A friend and I recently teamed up and went to a bookshop called Treasure Trove on a book hunt.

Located at the corner of George Silundika Avenue and Sam Nujoma Street, adjacent to Africa Unity Square in Harare, the trove welcomes you with a captivating scent of old books.

“The nostalgic smell of old books takes me back to high school and college,” my friend remarked.

“I go there to sniff old books then sit in the recreational park to think and disconnect from my everyday world.”

The Treasure Trove, however, is more than just a book world, but carries a whole lot more, including furniture items and utensils from way back.

But one can’t just resist being drawn towards shelves of well-catalogued old books, with prices from as little as $1.

It is like you are borrowing a book from a book club.

In between the transitions from one shelf or corner to another are intriguing portraits, artefacts or posters with hilarious quotations that give the place a life of its own, which though not classy, is rich and deep.

To find affordable books is good news not just to readers alone, but also to Zimbabwean writers, who, from the look of the current landscape, demonstrate a little appetite for reading, as enunciated by the poor quality of their offerings.

From wide reading will come a desire for diversity, diffusion, quality and depth.

Unlike in other bookshops, where the primary concern of the salesman is to close the deal, in here, you find only two, who are not afraid to lose the sale or to get their books stolen.

They just greet you with a bright smile and they let you roam the shop, as you seek to find which book can serenade you.

I found that fascinating.
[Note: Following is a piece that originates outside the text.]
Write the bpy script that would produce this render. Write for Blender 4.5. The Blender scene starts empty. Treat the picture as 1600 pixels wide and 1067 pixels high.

While some feel ignored if they are not given further attention, for the introverted type like me, being left to roam alone in my treasure land is what is ideal, for that way, I do not feel guilty or indebted if I walk out without making a buy.

It makes for an environment of a library built on trust.

The shelf and server monitoring are a product of lack of trust and are typical of high thievery zones.

However, a move towards more engagement with the people either through social media or through physical ways will do no big harm, if any.

The name Treasure Trove is not only catchy, but it gives an impression of what the shop stands for.

Treasure trove refers to “valuables of unknown ownership that are found hidden and declared the property of the crown.”

Following the abolishment of the concept in 1996, it now simply means, “a collection or store of valuable or delightful things”.

Indeed, Harare’s Treasure Trove caters for science fiction, romance, do it yourself, adventure, child literature, travel and motivational literature genres fanatics.

As such, dreadlocked, bald and punky readers slowly walk in and out of the shop to buy their Wilbur Smiths, Dan Browns, Danielle Steels, Robert Ludlums and so on.

Time travels as you are given a chance to view some old furniture, old binoculars and even kitchenware from before the turn of the millennium or from the colonial era.

Of note are typewriters that could be an archaeological treasure in this age of technology, where the sentimentality of writing has changed.

What can stand as the largest flaw of the bookstore is the absence of equally elaborate African literature in the catalogue.

That, however, can stand as a reflection of the African problem surrounding the issue of publishing.